Texto Alfredo Aracil
La tradición debe ser discutida continuamente. Ahora bien, no con el espíritu del arqueólogo que excava y excava en busca de evidencias para sostener el relato oficial; sino con imaginación, de manera plástica, cuando toda ley se convierte en un espacio conflictivo, de ida y vuelta. Toda superficie, así, se hace porosa, desplegándose gestos y sentidos alternativos, contrarios a lo común. O mejor, dos superficies: una al lado de la otra, desplazadas y superpuestas, donde la acción transforma cualquier esencia o sentido original que pudiera implicar el relato heredado.
La obra de Rodrigo Martín (Langreo, 1986) parece discurrir a contrapelo. En primer lugar aparentemente, contra el espíritu de los tiempos, al tratarse la pintura de un medio que muchos críticos consideran hoy por hoy agotado. Un cadáver que sin embargo conviene revisar cada cierto tiempo, en busca de algo que transciende lo artístico. Y por otra parte, como respuesta a un acervo de lugar comunes que dan forma a nuestra tradición visual; y no me refiero sólo a la Historia de la pintura después del Expresionismo abstracto, lo que resulta evidente, sino a algo más hondo que descansa en la particular relación que el imaginario de lo español mantiene con su pasado pictórico, una suerte de espejo donde se reflejarían la violencia y la resignación de nuestra historia.
Desde luego, la relación con el pasado que se puede observar en los lienzos y papeles de Rodrigo es ambivalente. Ya que si bien sus geometrías planas nos devuelven a las composiciones de Frank Stella o a los experimentos monocromos y de campos de color expandido de la generación de finales de los cincuenta, léase Newman, Noland o incluso Olitski; por otra parte se intuye la promesa de un movimiento por desplegarse. Un impulso-poético, un soplo-haz: la proyección de figuras y fragmentos que devienen otras, al tantear nuevas posiciones y trascender las convenciones espaciales fijadas por la ortodoxia americana, haciendo de la reunión de las partes con el todo un objeto entre lo bidimensional y la ilusión de volumen, casi una escultura.

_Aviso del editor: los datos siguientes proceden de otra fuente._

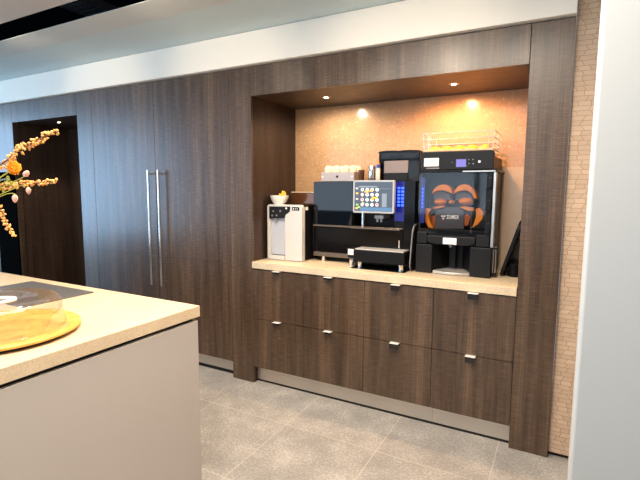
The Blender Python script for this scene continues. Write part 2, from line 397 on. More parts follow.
# tall cabinet
tc = thing('tall_cabinet', 'tall dark wood double-door cabinet with two long steel bar handles', 'cabinet', (-1.015, .3, 0))
MB().box(XQ + .003, XL - .003, .026, .655, .135, TOP - .004).build('carcass', M_core, tc)
for x0, x1, hx in ((XQ + g_, XDJ - g_, -1.058), (XDJ + g_, XL - g_, -.937)):
    d = MB().box(x0, x1, 0, .022, .936, TOP - .002).box(x0, x1, 0, .022, .135, .9335).box(x0 + .004, x1 - .004, .006, .0215, .90, .96).build('door', M_wood, tc, bevel=.001)
    h = MB().cyl((hx, -.045, .683), (hx, -.045, 1.676), .0095, 16)
    for z in (.715, 1.645): h.cyl((hx, -.045, z), (hx, .0, z), .006, 10)
    h.build('handle', M_chrome, d, smooth=True)
tp = thing('plinth', 'brushed steel plinth under the tall double-door cabinet', 'plinth', (-1, .06, 0))
MB().box(XP + .3, XL - .002, .05, .064, .032, .132).build('steel_face', M_plinth, tp); MB().box(XQ, XL - .002, .058, .08, 0, .03).build('black_foot_strip', M_core, tp)
tp = thing('plinth', 'brushed steel plinth recessed under the drawer cabinets', 'plinth', (.9, .06, 0))
MB().box(X[0] + .002, X[3] + .004, .05, .064, .017, .132).build('steel_face', M_plinth, tp); MB().box(X[3] + .0055, X[4] - .002, .05, .064, .017, .132).build('steel_face', M_plinth, tp)
MB().box(X[0] + .002, X[4] - .002, .052, .08, 0, .016).build('black_foot_strip', M_core, tp)

# drawer cabinets
which = ['below the water dispenser', 'below the mirror-fronted half of the coffee machine', 'below the drip tray of the coffee machine', 'below the orange juicer']
hxs = [.229, .660, 1.150, 1.629]
for i in range(4):
    x0, x1 = X[i] + g_, X[i + 1] - g_
    t = thing('drawer_cabinet', 'dark wood two-drawer base cabinet ' + which[i], 'cabinet', ((x0 + x1) / 2, .3, .135), 'drawer cabinets under the niche worktop')
    MB().box(x0 + .002, x1 - .002, .026, .60, .136, .917).build('carcass', M_core, t)
    for z0, z1 in ((.135, .5225), (.5265, .911)):
        d = MB().box(x0, x1, 0, .022, z0, z1).build('drawer', M_wood, t, bevel=.001)
        h = MB().box(hxs[i] - .030, hxs[i] + .030, -.034, .018, z1 + .0003, z1 + .0033).build('handle', M_tabtop, d, bevel=.0008)
        MB().box(hxs[i] - .028, hxs[i] + .028, -.0338, -.0305, z1 - (.012 if i < 2 else .034), z1 + .0001).build('handle_lip', M_tabdark, d)  # left lips cut short, imitating a reflection that blends into the wood
tag(MB().box(X[0] + .001, X[4] - .001, -.010, .628, .9185, .968).build('worktop', M_counter, bevel=.002), 'beige stone worktop slab over the drawer cabinets in the niche', 'worktop')
ZC = .9683

# recessed lights
def downlight(x, y, z, label, power, col, ang):
    t = thing('downlight', label, 'light', (x, y, z - .001), 'recessed spotlights')
    MB().lathe([(.016, -.002), (.030, -.002), (.034, .0), (.016, .0)], (x, y, z - .0012), seg=28, close=True).build('trim_ring', M_chrome, t, smooth=True)
    MB().cyl((x, y, z - .0022), (x, y, z - .0012), .0155, 20).build('lamp_face', M_bulb, t)
    spot('downlight_beam', (x, y, z - .006), (x, y + .12, z - 1), power, col, ang, .5, .016)
downlight(.479, .285, HN, 'small round spotlight in the niche ceiling above the mirror-fronted coffee machine', 29, (1.0, .80, .58), 168)
downlight(1.405, .288, HN, 'small round spotlight in the niche ceiling glowing orange over the juicer', 54, (1.0, .50, .19), 168)
downlight(-2.66, .21, HR, 'small round spotlight in the ceiling of the dark alcove', 26, (1.0, .84, .65), 90)

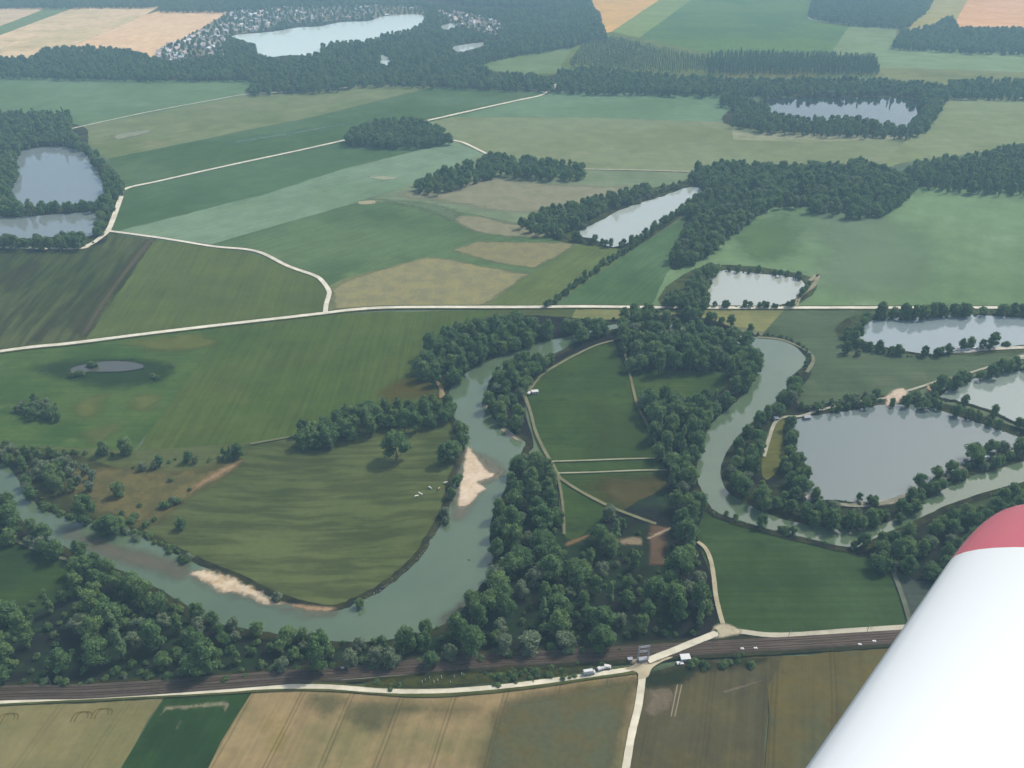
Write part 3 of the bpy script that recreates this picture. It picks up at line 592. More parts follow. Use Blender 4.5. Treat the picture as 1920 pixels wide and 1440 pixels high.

Y en el centro de las modulaciones del color -con rojos, amarillos y azules primarios que matizan su profundidad en función de la luz deseada-, siempre el negro. El área -u orificio- donde se conectan los ejercicios de Rodrigo con un imaginario que, aunque podría apuntar a las últimas pinturas de Rothko en realidad tienen un trasfondo más arcano; sin duda universal, pero al mismo tiempo misteriosamente cercano a la tradición pictórica española. La representación del espacio traumático de lo no-representable: de lo tenebroso en los maestros antiguos a la ansiedad en Saura o, también, a las fugas y corrimientos de Palazuelo. El negro como corazón del conflicto metafísico que también expresan los ejercicios experimentales de Rodrigo. Su vínculo, pues, con una continuidad visual que trasciende las tensiones binarias que la modernidad construyó entre las nociones de figuración y abstracción. Todo acto pictórico, no obstante, entraña un trabajo de separación: corte quirúrgico entre lo que es y lo que percibimos, donde al artistas no lo queda más remedio que figurar. La tentación de registrar de manera mimética, y también especulativa, aquello que es efímero e indecible. La interminable tarea del pintor, responsable último de dar cuenta de la variedad del mundo, esto es: acertar donde nuestra percepción falla.
Por último, cabe señalar de qué manera la investigación pictórica que Acto Abstracto trasciende el simple análisis académico o metalingüístico. Más que un simple ejercicio sobre la pintura en tanto que pintura, los gestos de Rodrigo sobre el papel y la tela han de interpretarse como una gimnasia performativa: energías y desplazamientos: una panoplia de movimientos sobre la superficie pictórica que demuestran cómo el cuadro sigue siendo un espacio privilegiado para la experiencia. El lugar físico y simbólico en que la repetición incesante, finalmente, marca la diferencia, donde lo nuevo surge por agotamiento.